[cabfpub] SHA-1 Collision Found

Peter Bowen pzb at amzn.com
Fri Feb 24 19:50:26 UTC 2017


> On Feb 24, 2017, at 11:14 AM, Ryan Sleevi <sleevi at google.com> wrote:
> 
> 
> 
> On Fri, Feb 24, 2017 at 9:58 AM, philliph at comodo.com <mailto:philliph at comodo.com> <philliph at comodo.com <mailto:philliph at comodo.com>> wrote:
> 
> Well as it happens, that is not a problem. 
> 
> * There is a set of FIPS requirements and testing regimes etc. for SHA-3
> * There are HSMs that have met those requirements. 
> 
> What is a concern related to HSMs is that the transition is widely supported so CAs do not have to make major changes to their infrastructure or change suppliers or use different hardware for SHA-3 certificates.
> 
> The availability of HSMs is a concern but it is actually the very last but one on the critical path which is at present
> 
> * NIST issues FIPS (done)
> * IETF publishes specification (started on this)
> * CABForum amends guidelines to permit use
> * Browsers add support
> * HSM vendors ship product
> * CAs issue certificates.
> 
> As indicated before, I believe you have critically misordered these requirements, which may be the source of our disagreement. I do not expect you to agree, but I hope you can understand why, from my perspective, the order is:
> 
> * NIST issues FIPS (done)
> * IETF publishes specification (started on this)
>   * HSM vendors ship product
>   * CABForum amends guidelines to permit use
> * Browsers add support
> * CAs issue certificates.
> 
> That is, I see the HSM discussion happening in parallel to permitting, but I see both as blocking for browsers adding support.

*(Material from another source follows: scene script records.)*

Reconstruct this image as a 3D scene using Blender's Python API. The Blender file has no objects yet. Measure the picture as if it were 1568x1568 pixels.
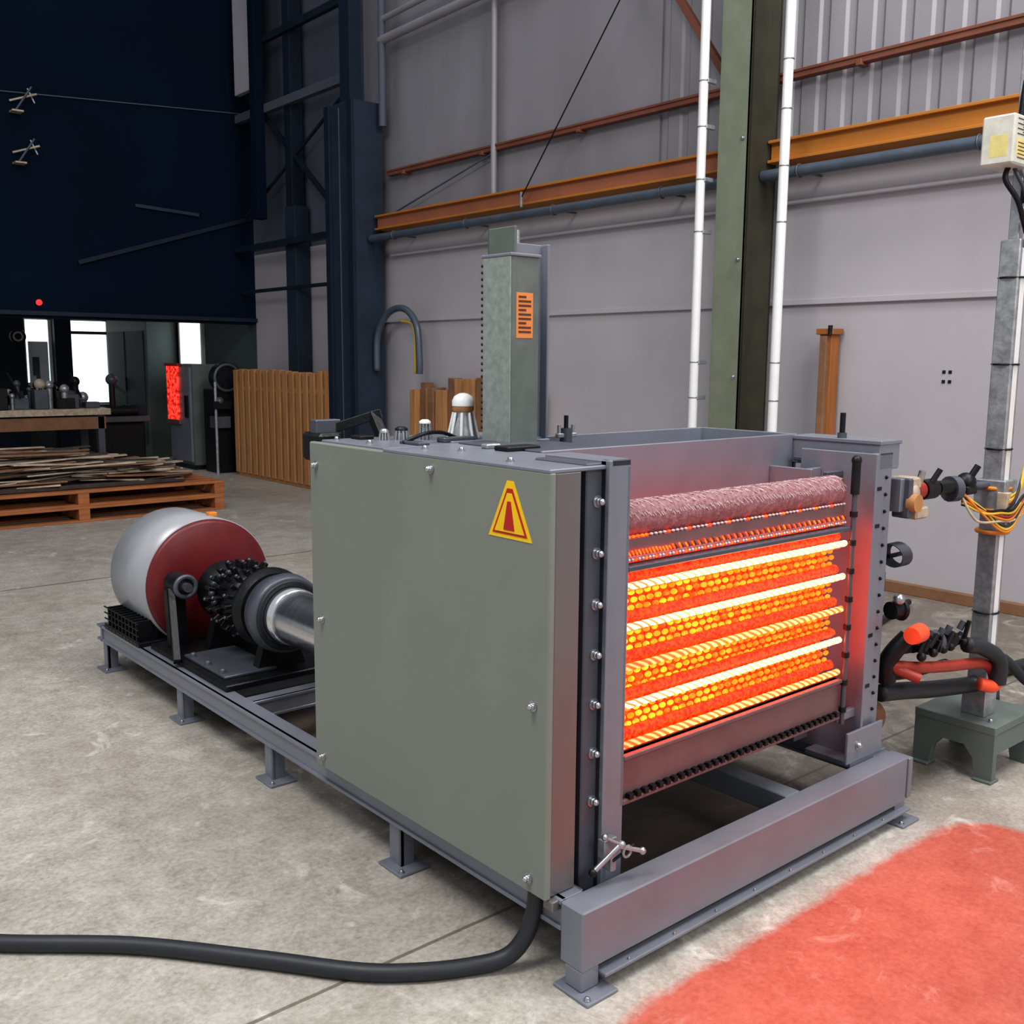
import bpy, math, random
from mathutils import Vector, Matrix
random.seed(7)
S=bpy.context.scene
# ---------------------------------------------------------------- materials
def rgb(h):
    h=h.lstrip('#');c=[int(h[i:i+2],16)/255 for i in (0,2,4)]
    return tuple((x/12.92 if x<=.04045 else ((x+.055)/1.055)**2.4) for x in c)+(1,)
def mat(name,col,rough=.5,metal=0,var=.12,scale=6,bump=.0,bscale=60,col2=None,stretch=(1,1,1),rvar=.1,spec=.5):
    m=bpy.data.materials.new(name);m.use_nodes=True;nt=m.node_tree;N=nt.nodes;L=nt.links
    b=N['Principled BSDF'];c=rgb(col) if isinstance(col,str) else col
    b.inputs['Specular IOR Level'].default_value=spec
    tc=N.new('ShaderNodeTexCoord');mp=N.new('ShaderNodeMapping');mp.inputs['Scale'].default_value=stretch
    L.new(tc.outputs['Object'],mp.inputs[0])
    n=N.new('ShaderNodeTexNoise');n.inputs['Scale'].default_value=scale;n.inputs['Detail'].default_value=6;n.inputs['Roughness'].default_value=.6
    L.new(mp.outputs[0],n.inputs['Vector'])
    r=N.new('ShaderNodeValToRGB');r.color_ramp.elements[0].position=.3;r.color_ramp.elements[1].position=.7
    c2=rgb(col2) if col2 else tuple(min(1,x*(1+var)) for x in c[:3])+(1,)
    r.color_ramp.elements[0].color=tuple(x*(1-var) for x in c[:3])+(1,) if not col2 else c
    r.color_ramp.elements[1].color=c2
    L.new(n.outputs['Fac'],r.inputs[0]);L.new(r.outputs[0],b.inputs['Base Color'])
    mr=N.new('ShaderNodeMapRange');mr.inputs[3].default_value=max(0,rough-rvar);mr.inputs[4].default_value=min(1,rough+rvar)
    L.new(n.outputs['Fac'],mr.inputs[0]);L.new(mr.outputs[0],b.inputs['Roughness'])
    b.inputs['Metallic'].default_value=metal
    if bump:
        n2=N.new('ShaderNodeTexNoise');n2.inputs['Scale'].default_value=bscale;n2.inputs['Detail'].default_value=5
        L.new(mp.outputs[0],n2.inputs['Vector'])
        bp=N.new('ShaderNodeBump');bp.inputs['Strength'].default_value=bump;bp.inputs['Distance'].default_value=.01
        L.new(n2.outputs['Fac'],bp.inputs['Height']);L.new(bp.outputs[0],b.inputs['Normal'])
    return m
def emis(name,ca,cb,strength,scale=30,stretch=(1,1,1),lo=.4,hi=.6,wave=False,xr=None,base=(.05,.02,.015,1)):
    m=bpy.data.materials.new(name);m.use_nodes=True;nt=m.node_tree;N=nt.nodes;L=nt.links
    b=N['Principled BSDF'];b.inputs['Base Color'].default_value=base;b.inputs['Roughness'].default_value=.8
    tc=N.new('ShaderNodeTexCoord');mp=N.new('ShaderNodeMapping');mp.inputs['Scale'].default_value=stretch
    L.new(tc.outputs['Object'],mp.inputs[0])
    if wave:
        n=N.new('ShaderNodeTexWave');n.inputs['Distortion'].default_value=2.2;n.inputs['Detail'].default_value=2;n.bands_direction='DIAGONAL'
    else:
        n=N.new('ShaderNodeTexNoise');n.inputs['Detail'].default_value=4
    n.inputs['Scale'].default_value=scale
    L.new(mp.outputs[0],n.inputs['Vector'])
    r=N.new('ShaderNodeValToRGB');r.color_ramp.elements[0].position=lo;r.color_ramp.elements[1].position=hi
    r.color_ramp.elements[0].color=ca+(1,);r.color_ramp.elements[1].color=cb+(1,)
    L.new(n.outputs[0],r.inputs[0]);L.new(r.outputs[0],b.inputs['Emission Color']);b.inputs['Emission Strength'].default_value=strength
    if xr:   # element temperature changes along its length
        sp=N.new('ShaderNodeSeparateXYZ');L.new(tc.outputs['Object'],sp.inputs[0])
        mr=N.new('ShaderNodeMapRange');mr.interpolation_type='SMOOTHSTEP'
        for i,v in enumerate((xr[0],xr[1],xr[2]*strength,xr[3]*strength)): mr.inputs[i+1].default_value=v
        L.new(sp.outputs[0],mr.inputs[0]);L.new(mr.outputs[0],b.inputs['Emission Strength'])
    return m
M={}
M['panel']=mat('sage_grey_paint','#80867f',.42,0,.04,3,.03,180)
M['panel2']=mat('grey_green_galv','#6c746f',.45,.2,.12,14,.05,120)
M['galvg']=mat('spangled_galv_sheet','#969e99',.42,.2,.18,40,.03,120)
M['steel']=mat('blue_grey_steel_paint','#868a95',.36,.3,.07,5,.03,120)
M['steeld']=mat('dark_steel','#5b5f69',.42,.35,.12,6,.05,90)
M['brushed']=mat('brushed_steel','#858080',.38,.6,.10,3,.0,stretch=(1,1,.3))
M['chrome']=mat('polished_steel','#dfe0e4',.2,.95,.05,8,stretch=(1,8,1),rvar=.06)
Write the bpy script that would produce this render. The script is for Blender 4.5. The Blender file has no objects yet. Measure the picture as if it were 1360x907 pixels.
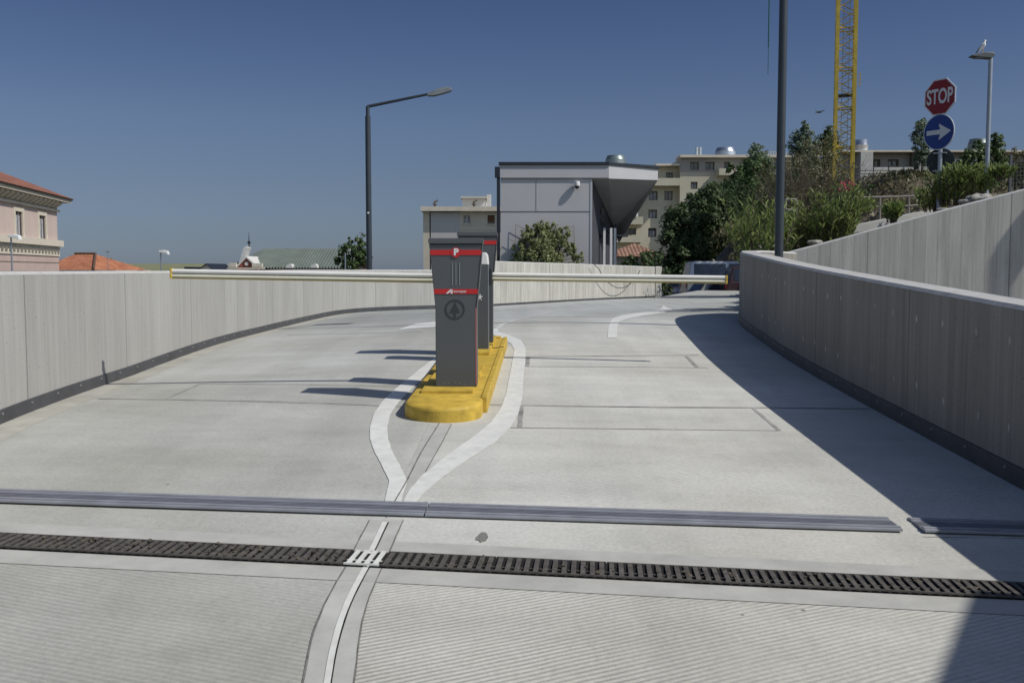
import bpy, bmesh, math, random
import numpy as np
from mathutils import Vector, Matrix
from mathutils.geometry import tessellate_polygon
random.seed(7); rng = np.random.default_rng(11)
R = math.radians
S = bpy.context.scene
COL = S.collection
F = 1322.0                                   # focal length in photo pixels (35 mm lens)
PITCH = math.atan((453.5-360)/F)

# ------------------------------------------------------------------ camera, sky, sun
cam = bpy.data.cameras.new('camera'); cam.lens = 36*F/1360; cam.sensor_width = 36
cam.clip_start = .05; cam.clip_end = 6000
co = bpy.data.objects.new('camera', cam); COL.objects.link(co)
co.location = (0, 0, 0); co.rotation_euler = (math.pi/2-PITCH, 0, 0); S.camera = co
SUNH = Vector((.89, -.36)); K = SUNH.length   # horizontal shift of a shadow per metre of height
EL = math.atan(1/K); AZ = math.atan2(SUNH.x, SUNH.y)
w = bpy.data.worlds.new('World'); S.world = w; w.use_nodes = True
nt = w.node_tree; bg = nt.nodes['Background']
sky = nt.nodes.new('ShaderNodeTexSky'); sky.sky_type = 'NISHITA'; sky.sun_disc = False
sky.sun_elevation = EL; sky.sun_rotation = AZ; sky.altitude = 100
sky.air_density = 1.0; sky.dust_density = 0.5; sky.ozone_density = 2.0
hs = nt.nodes.new('ShaderNodeHueSaturation'); hs.inputs['Saturation'].default_value = 1.0
tint = nt.nodes.new('ShaderNodeMix'); tint.data_type = 'RGBA'; tint.blend_type = 'MULTIPLY'; tint.inputs[0].default_value = 1; tint.inputs[7].default_value = (.93, .97, 1.13, 1)
nt.links.new(sky.outputs[0], hs.inputs['Color']); nt.links.new(hs.outputs[0], tint.inputs[6]); 
# sky behind the camera boosted as added fill for shadows, sky in view dimmed
geo = nt.nodes.new('ShaderNodeTexCoord'); dp = nt.nodes.new('ShaderNodeVectorMath'); dp.operation = 'DOT_PRODUCT'; dp.inputs[1].default_value = (.5, -.866, 0)
nt.links.new(geo.outputs['Generated'], dp.inputs[0]); mrg = nt.nodes.new('ShaderNodeMapRange'); mrg.interpolation_type = 'SMOOTHSTEP'
for k_, v_ in ((1, -.45), (2, .6), (3, 0), (4, 1)): mrg.inputs[k_].default_value = v_
nt.links.new(dp.outputs['Value'], mrg.inputs[0]); sc_ = nt.nodes.new('ShaderNodeMix'); sc_.data_type = 'RGBA'; sc_.clamp_factor = True; sc_.inputs[6].default_value = (.765, .81, .96, 1); sc_.inputs[7].default_value = (3.3, 2.95, 2.45, 1); nt.links.new(mrg.outputs[0], sc_.inputs[0])
vm = nt.nodes.new('ShaderNodeVectorMath'); vm.operation = 'MULTIPLY'
nt.links.new(tint.outputs[2], vm.inputs[0]); nt.links.new(sc_.outputs[2], vm.inputs[1]); spz = nt.nodes.new('ShaderNodeSeparateXYZ'); nt.links.new(geo.outputs['Generated'], spz.inputs[0])
crz = nt.nodes.new('ShaderNodeValToRGB'); nt.links.new(spz.outputs[2], crz.inputs[0]); elz = crz.color_ramp.elements
stz = [(0, (.92, 1.05, 1.26)), (.03, (.93, 1.0, 1.10)), (.085, (1.10, 1.05, 1.0)), (.145, (1.22, 1.15, 1.04)), (.20, (1.10, 1.06, 1.0)), (.27, (.96, .94, .94))]
while len(elz) < len(stz): elz.new(.5)
for e_z, (p_z, c_z) in zip(elz, stz): e_z.position = p_z; e_z.color = (*[v/1.3 for v in c_z], 1)
vz = nt.nodes.new('ShaderNodeVectorMath'); vz.operation = 'MULTIPLY'; nt.links.new(vm.outputs[0], vz.inputs[0]); nt.links.new(crz.outputs[0], vz.inputs[1])
vz2 = nt.nodes.new('ShaderNodeVectorMath'); vz2.operation = 'SCALE'; vz2.inputs['Scale'].default_value = 1.3; nt.links.new(vz.outputs[0], vz2.inputs[0]); nt.links.new(vz2.outputs[0], bg.inputs[0])
bg.inputs[1].default_value = .055
sl = bpy.data.lights.new('sun', 'SUN'); sl.energy = 4.6; sl.angle = R(.53); sl.color = (1, .955, .88)
so = bpy.data.objects.new('sun', sl); COL.objects.link(so)
so.rotation_euler = Vector((SUNH.x, SUNH.y, 1)).to_track_quat('Z', 'Y').to_euler()
S.view_settings.view_transform = 'Standard'; S.view_settings.look = 'None'
S.view_settings.exposure = -0.25; S.view_settings.gamma = 1
S.render.engine = 'CYCLES'

# ------------------------------------------------------------------ picture -> place
CP, SP = math.cos(PITCH), math.sin(PITCH)
def ray(px, py):
    u = (px-680)/F; v = (453.5-py)/F
    return Vector((u, CP+v*SP, -SP+v*CP))
def at(px, py, Y):
    d = ray(px, py); return d*(Y/d.y)

# ------------------------------------------------------------------ materials
def new_mat(name):
    m = bpy.data.materials.new(name); m.use_nodes = True
    n = m.node_tree.nodes; l = m.node_tree.links
    return m, n, l, n['Principled BSDF']
def nd(n, t, **kw):
    x = n.new(t)
    for k, v in kw.items():
        if k in x.inputs.keys(): x.inputs[k].default_value = v
        else: setattr(x, k, v)
    return x
def mth(n, l, op, a, b=None, c=None):
    x = n.new('ShaderNodeMath'); x.operation = op
    for i, s in enumerate((a, b, c)):
        if s is None: continue
        if isinstance(s, (int, float)): x.inputs[i].default_value = s
        else: l.new(s, x.inputs[i])
    return x.outputs[0]
def ramp(n, l, src, stops):
    r = n.new('ShaderNodeValToRGB'); l.new(src, r.inputs[0])
    e = r.color_ramp.elements
    while len(e) < len(stops): e.new(.5)
    for i, (p, c) in enumerate(stops):
        e[i].position = p; e[i].color = (c, c, c, 1) if isinstance(c, (int, float)) else (*c, 1)
    return r.outputs[0]
def mul(n, l, a, b, fac=1.0):
    x = n.new('ShaderNodeMix'); x.data_type = 'RGBA'; x.blend_type = 'MULTIPLY'
    x.inputs[0].default_value = fac
    l.new(a, x.inputs[6]) if not isinstance(a, tuple) else setattr(x.inputs[6], 'default_value', (*a, 1))
    l.new(b, x.inputs[7]) if not isinstance(b, tuple) else setattr(x.inputs[7], 'default_value', (*b, 1))
    return x.outputs[2]
def mixc(n, l, f, a, b):
    x = n.new('ShaderNodeMix'); x.data_type = 'RGBA'
    l.new(f, x.inputs[0])
    for s, i in ((a, 6), (b, 7)):
        if isinstance(s, tuple): x.inputs[i].default_value = (*s, 1)
        else: l.new(s, x.inputs[i])
    return x.outputs[2]
def noise(n, l, vec, scale, detail=4, rough=.6):
    x = nd(n, 'ShaderNodeTexNoise', Scale=scale, Detail=detail, Roughness=rough)
    if vec is not None: l.new(vec, x.inputs['Vector'])
    return x.outputs['Fac']
def scaled(n, l, vec, s):
    x = n.new('ShaderNodeVectorMath'); x.operation = 'MULTIPLY'; l.new(vec, x.inputs[0]); x.inputs[1].default_value = s
    return x.outputs[0]
def bump(n, l, b, h, dist, strength=1.0):
    x = nd(n, 'ShaderNodeBump', Distance=dist, Strength=strength); l.new(h, x.inputs['Height']); l.new(x.outputs[0], b.inputs['Normal'])
def M(name, col, rough=.6, metal=0, var=.15, scale=6, bumpd=0, spec=.4, coord='Object'):
    m, n, l, b = new_mat(name)
    tc = n.new('ShaderNodeTexCoord')
    f = noise(n, l, tc.outputs[coord], scale, 5)
    c = mul(n, l, col, ramp(n, l, f, [(.3, 1-var), (.7, 1+var*.3)]))
    l.new(c, b.inputs['Base Color'])
    b.inputs['Roughness'].default_value = rough; b.inputs['Metallic'].default_value = metal
    b.inputs['Specular IOR Level'].default_value = spec
    if bumpd: bump(n, l, b, noise(n, l, tc.outputs[coord], scale*8, 4), bumpd)
    return m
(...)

I don’t see why Browsers are blocked from adding support before CABF permits use or HSM vendors ship product.

I think the correct dependencies are as follows:

(1) IETF (or other standards org) publishes specification
(2) HSM vendors ship product (depends on 1)
(3) CABForum permits use (depends on 1 + may depend on 2, assuming HSM req needs to change)
(4) Browsers add support (depends on 1)
(5) Private CAs issue certificates (depends on 1)
(6) Public CAs issue certificates (depends on 2 + 3)
(7) Customers can use certificates (depends on 4 + (5 or 6))

Why do you think browsers are blocked on anything other than #1?